Wednesday, January 23, 2008

Morning in the Workhouse.

I spent yesterday morning with Ian Garland, Chief Executive and Julia Parker, Marketing Manager of the trust which hopes to restore the Llanfyllin Workhouse, in Montgomeryshire. The Llanfyllin Dolydd Preservation Trust has just secured a long term loan of £400,000 which will create the financial stability to enable a restoration plan to be developed. Good news for Llanfyllin, and for anyone who cares about conserving the most important parts of our heritage.

The Llanfyllin Workhouse is perhaps the best remaining example of the 54 workhouses that were built in Wales after the Poor Law was introduced in 1834. It was built between 1837-1841 and housed up to about 200 poor souls. It was transferred to the local authority in 1930, and eventually became an old people's home. It was closed in 1982.

Montgomeryshire people don't like change. In 1838 while the Llanfyllin Workhouse was being built, a big mob of protesters had to be put down by the Montgomeryshire Yeomanry. And in 1982, when it was closed another protesting mob of 250 locals gathered in the local town hall. Its fortunate that the locals had become more civilised because the Montgomeryshire Yeomanry had been disbanded by then.

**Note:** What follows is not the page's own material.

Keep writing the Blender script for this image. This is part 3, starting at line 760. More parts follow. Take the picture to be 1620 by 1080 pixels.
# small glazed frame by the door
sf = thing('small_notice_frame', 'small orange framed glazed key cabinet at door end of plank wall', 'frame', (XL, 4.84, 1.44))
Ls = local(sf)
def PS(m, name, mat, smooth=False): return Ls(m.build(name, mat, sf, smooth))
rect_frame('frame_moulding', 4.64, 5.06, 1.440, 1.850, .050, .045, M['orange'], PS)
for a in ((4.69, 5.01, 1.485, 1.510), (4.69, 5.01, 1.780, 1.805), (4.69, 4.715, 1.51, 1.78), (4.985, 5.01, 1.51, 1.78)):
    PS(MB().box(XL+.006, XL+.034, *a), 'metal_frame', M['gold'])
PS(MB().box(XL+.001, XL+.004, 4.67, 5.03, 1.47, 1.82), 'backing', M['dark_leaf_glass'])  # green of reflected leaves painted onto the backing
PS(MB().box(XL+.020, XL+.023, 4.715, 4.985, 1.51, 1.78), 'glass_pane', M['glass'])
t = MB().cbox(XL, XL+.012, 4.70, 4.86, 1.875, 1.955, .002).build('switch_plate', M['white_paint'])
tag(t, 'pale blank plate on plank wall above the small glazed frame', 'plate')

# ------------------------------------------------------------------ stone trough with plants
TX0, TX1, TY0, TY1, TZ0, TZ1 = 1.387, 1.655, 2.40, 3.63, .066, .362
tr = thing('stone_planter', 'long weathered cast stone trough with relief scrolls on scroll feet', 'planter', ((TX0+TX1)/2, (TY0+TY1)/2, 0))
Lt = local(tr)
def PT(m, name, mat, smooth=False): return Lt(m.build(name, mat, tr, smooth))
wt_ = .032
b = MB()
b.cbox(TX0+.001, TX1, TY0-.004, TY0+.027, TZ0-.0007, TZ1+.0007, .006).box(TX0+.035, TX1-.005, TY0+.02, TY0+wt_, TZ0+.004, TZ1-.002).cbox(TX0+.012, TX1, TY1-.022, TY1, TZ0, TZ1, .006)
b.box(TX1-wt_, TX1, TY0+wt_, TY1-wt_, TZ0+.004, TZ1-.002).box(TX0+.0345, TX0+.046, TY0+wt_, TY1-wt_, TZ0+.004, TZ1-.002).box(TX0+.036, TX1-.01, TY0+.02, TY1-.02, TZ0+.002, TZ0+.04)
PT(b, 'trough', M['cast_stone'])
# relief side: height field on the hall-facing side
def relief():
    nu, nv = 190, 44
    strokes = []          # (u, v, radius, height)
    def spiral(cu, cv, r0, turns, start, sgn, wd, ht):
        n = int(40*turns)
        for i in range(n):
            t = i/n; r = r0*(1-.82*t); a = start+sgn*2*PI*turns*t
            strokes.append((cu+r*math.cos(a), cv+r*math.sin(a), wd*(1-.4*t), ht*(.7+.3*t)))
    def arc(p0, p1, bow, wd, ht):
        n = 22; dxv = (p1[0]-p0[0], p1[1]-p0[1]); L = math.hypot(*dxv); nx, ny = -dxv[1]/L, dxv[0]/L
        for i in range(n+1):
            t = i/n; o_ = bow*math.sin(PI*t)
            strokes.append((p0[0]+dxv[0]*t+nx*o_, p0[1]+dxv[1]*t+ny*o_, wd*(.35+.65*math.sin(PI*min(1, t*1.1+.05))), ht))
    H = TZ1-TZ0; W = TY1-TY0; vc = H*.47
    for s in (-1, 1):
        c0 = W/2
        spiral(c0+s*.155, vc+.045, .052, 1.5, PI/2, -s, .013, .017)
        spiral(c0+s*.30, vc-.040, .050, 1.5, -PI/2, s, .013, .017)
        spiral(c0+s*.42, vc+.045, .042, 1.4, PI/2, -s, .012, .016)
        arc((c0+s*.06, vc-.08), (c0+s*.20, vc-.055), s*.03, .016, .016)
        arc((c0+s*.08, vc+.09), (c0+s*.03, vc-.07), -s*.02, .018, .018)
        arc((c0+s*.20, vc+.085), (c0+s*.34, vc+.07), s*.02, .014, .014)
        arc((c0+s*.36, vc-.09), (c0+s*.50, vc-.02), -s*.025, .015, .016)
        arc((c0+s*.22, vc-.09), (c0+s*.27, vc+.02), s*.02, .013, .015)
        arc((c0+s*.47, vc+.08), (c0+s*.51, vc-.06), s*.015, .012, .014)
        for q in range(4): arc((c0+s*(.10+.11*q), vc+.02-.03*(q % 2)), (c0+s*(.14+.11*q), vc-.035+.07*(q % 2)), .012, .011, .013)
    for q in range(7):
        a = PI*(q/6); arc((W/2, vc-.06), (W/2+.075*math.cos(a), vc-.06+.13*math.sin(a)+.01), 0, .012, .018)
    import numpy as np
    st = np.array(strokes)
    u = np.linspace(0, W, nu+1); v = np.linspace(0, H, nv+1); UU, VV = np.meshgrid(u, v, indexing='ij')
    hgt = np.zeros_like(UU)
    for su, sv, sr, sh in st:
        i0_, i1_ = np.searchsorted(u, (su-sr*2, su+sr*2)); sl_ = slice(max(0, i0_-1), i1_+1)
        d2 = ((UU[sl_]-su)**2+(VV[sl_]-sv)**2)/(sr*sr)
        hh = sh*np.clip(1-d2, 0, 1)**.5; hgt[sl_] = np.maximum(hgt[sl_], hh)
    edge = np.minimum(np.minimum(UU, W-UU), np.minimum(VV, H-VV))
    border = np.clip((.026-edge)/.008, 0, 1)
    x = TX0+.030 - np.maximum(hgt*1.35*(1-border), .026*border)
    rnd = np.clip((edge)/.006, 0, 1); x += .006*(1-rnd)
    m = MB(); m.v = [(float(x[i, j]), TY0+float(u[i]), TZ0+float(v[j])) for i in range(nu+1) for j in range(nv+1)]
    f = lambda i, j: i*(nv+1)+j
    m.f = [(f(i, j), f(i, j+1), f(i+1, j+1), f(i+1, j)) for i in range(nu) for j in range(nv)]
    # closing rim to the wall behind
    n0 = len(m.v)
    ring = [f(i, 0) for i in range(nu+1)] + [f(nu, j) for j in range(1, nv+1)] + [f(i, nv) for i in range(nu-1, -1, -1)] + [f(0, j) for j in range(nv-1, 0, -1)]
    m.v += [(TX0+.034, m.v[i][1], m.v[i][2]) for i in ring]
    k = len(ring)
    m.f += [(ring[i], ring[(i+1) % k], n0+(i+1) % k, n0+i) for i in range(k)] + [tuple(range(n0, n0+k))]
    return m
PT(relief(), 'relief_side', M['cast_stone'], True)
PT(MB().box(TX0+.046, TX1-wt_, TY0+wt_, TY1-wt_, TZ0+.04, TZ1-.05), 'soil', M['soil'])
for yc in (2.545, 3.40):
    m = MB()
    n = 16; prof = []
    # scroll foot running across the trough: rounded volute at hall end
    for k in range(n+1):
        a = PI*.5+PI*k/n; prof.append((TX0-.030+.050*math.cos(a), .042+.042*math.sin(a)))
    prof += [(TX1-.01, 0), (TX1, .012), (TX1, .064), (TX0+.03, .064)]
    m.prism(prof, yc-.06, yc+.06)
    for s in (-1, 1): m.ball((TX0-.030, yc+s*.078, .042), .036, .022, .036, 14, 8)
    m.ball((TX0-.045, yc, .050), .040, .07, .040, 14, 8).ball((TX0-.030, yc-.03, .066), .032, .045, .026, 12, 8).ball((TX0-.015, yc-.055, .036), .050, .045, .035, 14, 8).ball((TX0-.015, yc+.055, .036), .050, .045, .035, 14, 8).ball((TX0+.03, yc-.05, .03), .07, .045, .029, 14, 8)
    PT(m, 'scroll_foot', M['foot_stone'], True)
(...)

The sense of incarceration that must have descended on those who were condemned to the Llanfyllin Workhouse is easy to imagine when walking through the buildings. I imagine that it feels rather like a prison camp would have felt. But its our history, and so its important. The people who have worked hard to bring the restoration project to where it is today have done a great job. Lets hope that they can finish it.


Anonymous said...

glyn, why dont you reorganise the montgomeryshire yeomanry as part of your election campaign. it needs something to keep those wild sheep farmers under control.

Glyn Davies said...

anon - If I were to be re-establishing the Montgomeryshire Yeomanry, I would man it with Montgomeryshire's sheep farmers.